Start of RECORDED INFORMATION

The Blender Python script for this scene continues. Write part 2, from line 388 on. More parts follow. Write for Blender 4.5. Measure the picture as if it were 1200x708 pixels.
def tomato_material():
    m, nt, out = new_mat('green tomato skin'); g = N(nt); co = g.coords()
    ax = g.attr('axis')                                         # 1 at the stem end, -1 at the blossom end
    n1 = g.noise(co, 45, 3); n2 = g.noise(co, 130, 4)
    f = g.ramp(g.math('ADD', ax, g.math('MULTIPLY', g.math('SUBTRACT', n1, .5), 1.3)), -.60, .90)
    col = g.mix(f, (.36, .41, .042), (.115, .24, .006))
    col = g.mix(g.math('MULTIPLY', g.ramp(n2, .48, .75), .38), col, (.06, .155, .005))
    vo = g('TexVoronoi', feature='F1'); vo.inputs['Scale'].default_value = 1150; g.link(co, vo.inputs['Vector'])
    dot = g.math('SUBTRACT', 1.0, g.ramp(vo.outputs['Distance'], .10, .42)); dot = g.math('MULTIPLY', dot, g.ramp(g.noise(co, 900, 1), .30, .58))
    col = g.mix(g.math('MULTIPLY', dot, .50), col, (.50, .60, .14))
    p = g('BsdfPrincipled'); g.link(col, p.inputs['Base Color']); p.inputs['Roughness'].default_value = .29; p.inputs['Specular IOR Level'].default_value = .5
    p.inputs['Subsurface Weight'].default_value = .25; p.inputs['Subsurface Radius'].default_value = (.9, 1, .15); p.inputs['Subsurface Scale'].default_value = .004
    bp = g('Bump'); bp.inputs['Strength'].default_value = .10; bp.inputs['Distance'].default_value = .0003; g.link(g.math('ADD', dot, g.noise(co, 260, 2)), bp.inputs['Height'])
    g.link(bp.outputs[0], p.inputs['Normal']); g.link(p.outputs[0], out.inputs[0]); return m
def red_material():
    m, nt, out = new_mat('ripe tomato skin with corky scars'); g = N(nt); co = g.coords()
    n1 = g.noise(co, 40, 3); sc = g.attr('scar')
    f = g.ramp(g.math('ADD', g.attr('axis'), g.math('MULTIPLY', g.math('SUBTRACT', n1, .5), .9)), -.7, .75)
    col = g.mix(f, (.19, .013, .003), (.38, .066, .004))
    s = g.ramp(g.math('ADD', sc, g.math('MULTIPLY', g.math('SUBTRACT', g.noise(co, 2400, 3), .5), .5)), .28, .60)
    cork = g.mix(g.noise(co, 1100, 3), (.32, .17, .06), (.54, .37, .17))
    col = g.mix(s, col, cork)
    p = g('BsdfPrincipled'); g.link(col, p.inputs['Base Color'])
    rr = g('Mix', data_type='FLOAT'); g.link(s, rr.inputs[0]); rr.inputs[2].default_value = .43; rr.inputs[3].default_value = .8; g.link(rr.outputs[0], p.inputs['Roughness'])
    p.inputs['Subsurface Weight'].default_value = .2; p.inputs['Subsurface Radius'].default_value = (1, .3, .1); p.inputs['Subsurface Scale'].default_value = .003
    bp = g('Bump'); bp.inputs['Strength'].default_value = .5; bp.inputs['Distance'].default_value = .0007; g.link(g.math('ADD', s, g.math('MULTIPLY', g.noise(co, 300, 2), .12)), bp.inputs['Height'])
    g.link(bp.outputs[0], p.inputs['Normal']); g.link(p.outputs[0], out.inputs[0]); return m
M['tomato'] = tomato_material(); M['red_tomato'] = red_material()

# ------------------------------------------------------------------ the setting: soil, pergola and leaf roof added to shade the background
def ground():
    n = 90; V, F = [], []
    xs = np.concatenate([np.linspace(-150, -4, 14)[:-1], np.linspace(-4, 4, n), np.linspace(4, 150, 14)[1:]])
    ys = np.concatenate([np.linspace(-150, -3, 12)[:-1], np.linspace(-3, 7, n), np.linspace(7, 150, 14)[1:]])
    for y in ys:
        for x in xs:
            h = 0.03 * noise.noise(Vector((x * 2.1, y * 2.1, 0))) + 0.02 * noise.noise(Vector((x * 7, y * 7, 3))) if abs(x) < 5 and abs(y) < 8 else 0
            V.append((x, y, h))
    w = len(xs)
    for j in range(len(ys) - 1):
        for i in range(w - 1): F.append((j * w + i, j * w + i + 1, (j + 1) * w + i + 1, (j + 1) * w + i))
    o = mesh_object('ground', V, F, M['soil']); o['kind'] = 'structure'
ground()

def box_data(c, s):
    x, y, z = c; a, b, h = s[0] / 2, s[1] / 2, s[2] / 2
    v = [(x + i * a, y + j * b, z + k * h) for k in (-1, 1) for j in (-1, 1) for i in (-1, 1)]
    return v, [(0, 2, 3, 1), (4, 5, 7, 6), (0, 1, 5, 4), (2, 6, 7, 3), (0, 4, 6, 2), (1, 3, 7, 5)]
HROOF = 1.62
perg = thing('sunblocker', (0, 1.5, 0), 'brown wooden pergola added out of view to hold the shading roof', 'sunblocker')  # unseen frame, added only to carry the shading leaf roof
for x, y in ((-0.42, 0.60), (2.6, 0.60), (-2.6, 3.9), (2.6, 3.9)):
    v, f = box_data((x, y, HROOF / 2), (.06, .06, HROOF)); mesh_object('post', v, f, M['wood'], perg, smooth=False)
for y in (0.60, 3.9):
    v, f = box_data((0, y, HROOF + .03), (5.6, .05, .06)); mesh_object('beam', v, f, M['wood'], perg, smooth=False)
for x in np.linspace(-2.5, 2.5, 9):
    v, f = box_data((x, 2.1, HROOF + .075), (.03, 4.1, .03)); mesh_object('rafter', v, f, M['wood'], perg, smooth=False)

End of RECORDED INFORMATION

**TASK TO CARRY OUT:** Make an exact copy of the material above.

**EXERCISE RESPONSE:**
The Blender Python script for this scene continues. Write part 2, from line 388 on. More parts follow. Write for Blender 4.5. Measure the picture as if it were 1200x708 pixels.
def tomato_material():
    m, nt, out = new_mat('green tomato skin'); g = N(nt); co = g.coords()
    ax = g.attr('axis')                                         # 1 at the stem end, -1 at the blossom end
    n1 = g.noise(co, 45, 3); n2 = g.noise(co, 130, 4)
    f = g.ramp(g.math('ADD', ax, g.math('MULTIPLY', g.math('SUBTRACT', n1, .5), 1.3)), -.60, .90)
    col = g.mix(f, (.36, .41, .042), (.115, .24, .006))
    col = g.mix(g.math('MULTIPLY', g.ramp(n2, .48, .75), .38), col, (.06, .155, .005))
    vo = g('TexVoronoi', feature='F1'); vo.inputs['Scale'].default_value = 1150; g.link(co, vo.inputs['Vector'])
    dot = g.math('SUBTRACT', 1.0, g.ramp(vo.outputs['Distance'], .10, .42)); dot = g.math('MULTIPLY', dot, g.ramp(g.noise(co, 900, 1), .30, .58))
    col = g.mix(g.math('MULTIPLY', dot, .50), col, (.50, .60, .14))
    p = g('BsdfPrincipled'); g.link(col, p.inputs['Base Color']); p.inputs['Roughness'].default_value = .29; p.inputs['Specular IOR Level'].default_value = .5
    p.inputs['Subsurface Weight'].default_value = .25; p.inputs['Subsurface Radius'].default_value = (.9, 1, .15); p.inputs['Subsurface Scale'].default_value = .004
    bp = g('Bump'); bp.inputs['Strength'].default_value = .10; bp.inputs['Distance'].default_value = .0003; g.link(g.math('ADD', dot, g.noise(co, 260, 2)), bp.inputs['Height'])
    g.link(bp.outputs[0], p.inputs['Normal']); g.link(p.outputs[0], out.inputs[0]); return m
def red_material():
    m, nt, out = new_mat('ripe tomato skin with corky scars'); g = N(nt); co = g.coords()
    n1 = g.noise(co, 40, 3); sc = g.attr('scar')
    f = g.ramp(g.math('ADD', g.attr('axis'), g.math('MULTIPLY', g.math('SUBTRACT', n1, .5), .9)), -.7, .75)
    col = g.mix(f, (.19, .013, .003), (.38, .066, .004))
    s = g.ramp(g.math('ADD', sc, g.math('MULTIPLY', g.math('SUBTRACT', g.noise(co, 2400, 3), .5), .5)), .28, .60)
    cork = g.mix(g.noise(co, 1100, 3), (.32, .17, .06), (.54, .37, .17))
    col = g.mix(s, col, cork)
    p = g('BsdfPrincipled'); g.link(col, p.inputs['Base Color'])
    rr = g('Mix', data_type='FLOAT'); g.link(s, rr.inputs[0]); rr.inputs[2].default_value = .43; rr.inputs[3].default_value = .8; g.link(rr.outputs[0], p.inputs['Roughness'])
    p.inputs['Subsurface Weight'].default_value = .2; p.inputs['Subsurface Radius'].default_value = (1, .3, .1); p.inputs['Subsurface Scale'].default_value = .003
    bp = g('Bump'); bp.inputs['Strength'].default_value = .5; bp.inputs['Distance'].default_value = .0007; g.link(g.math('ADD', s, g.math('MULTIPLY', g.noise(co, 300, 2), .12)), bp.inputs['Height'])
    g.link(bp.outputs[0], p.inputs['Normal']); g.link(p.outputs[0], out.inputs[0]); return m
M['tomato'] = tomato_material(); M['red_tomato'] = red_material()

# ------------------------------------------------------------------ the setting: soil, pergola and leaf roof added to shade the background
def ground():
    n = 90; V, F = [], []
    xs = np.concatenate([np.linspace(-150, -4, 14)[:-1], np.linspace(-4, 4, n), np.linspace(4, 150, 14)[1:]])
    ys = np.concatenate([np.linspace(-150, -3, 12)[:-1], np.linspace(-3, 7, n), np.linspace(7, 150, 14)[1:]])
    for y in ys:
        for x in xs:
            h = 0.03 * noise.noise(Vector((x * 2.1, y * 2.1, 0))) + 0.02 * noise.noise(Vector((x * 7, y * 7, 3))) if abs(x) < 5 and abs(y) < 8 else 0
            V.append((x, y, h))
    w = len(xs)
    for j in range(len(ys) - 1):
        for i in range(w - 1): F.append((j * w + i, j * w + i + 1, (j + 1) * w + i + 1, (j + 1) * w + i))
    o = mesh_object('ground', V, F, M['soil']); o['kind'] = 'structure'
ground()

def box_data(c, s):
    x, y, z = c; a, b, h = s[0] / 2, s[1] / 2, s[2] / 2
    v = [(x + i * a, y + j * b, z + k * h) for k in (-1, 1) for j in (-1, 1) for i in (-1, 1)]
    return v, [(0, 2, 3, 1), (4, 5, 7, 6), (0, 1, 5, 4), (2, 6, 7, 3), (0, 4, 6, 2), (1, 3, 7, 5)]
HROOF = 1.62
perg = thing('sunblocker', (0, 1.5, 0), 'brown wooden pergola added out of view to hold the shading roof', 'sunblocker')  # unseen frame, added only to carry the shading leaf roof
for x, y in ((-0.42, 0.60), (2.6, 0.60), (-2.6, 3.9), (2.6, 3.9)):
    v, f = box_data((x, y, HROOF / 2), (.06, .06, HROOF)); mesh_object('post', v, f, M['wood'], perg, smooth=False)
for y in (0.60, 3.9):
    v, f = box_data((0, y, HROOF + .03), (5.6, .05, .06)); mesh_object('beam', v, f, M['wood'], perg, smooth=False)
for x in np.linspace(-2.5, 2.5, 9):
    v, f = box_data((x, 2.1, HROOF + .075), (.03, 4.1, .03)); mesh_object('rafter', v, f, M['wood'], perg, smooth=False)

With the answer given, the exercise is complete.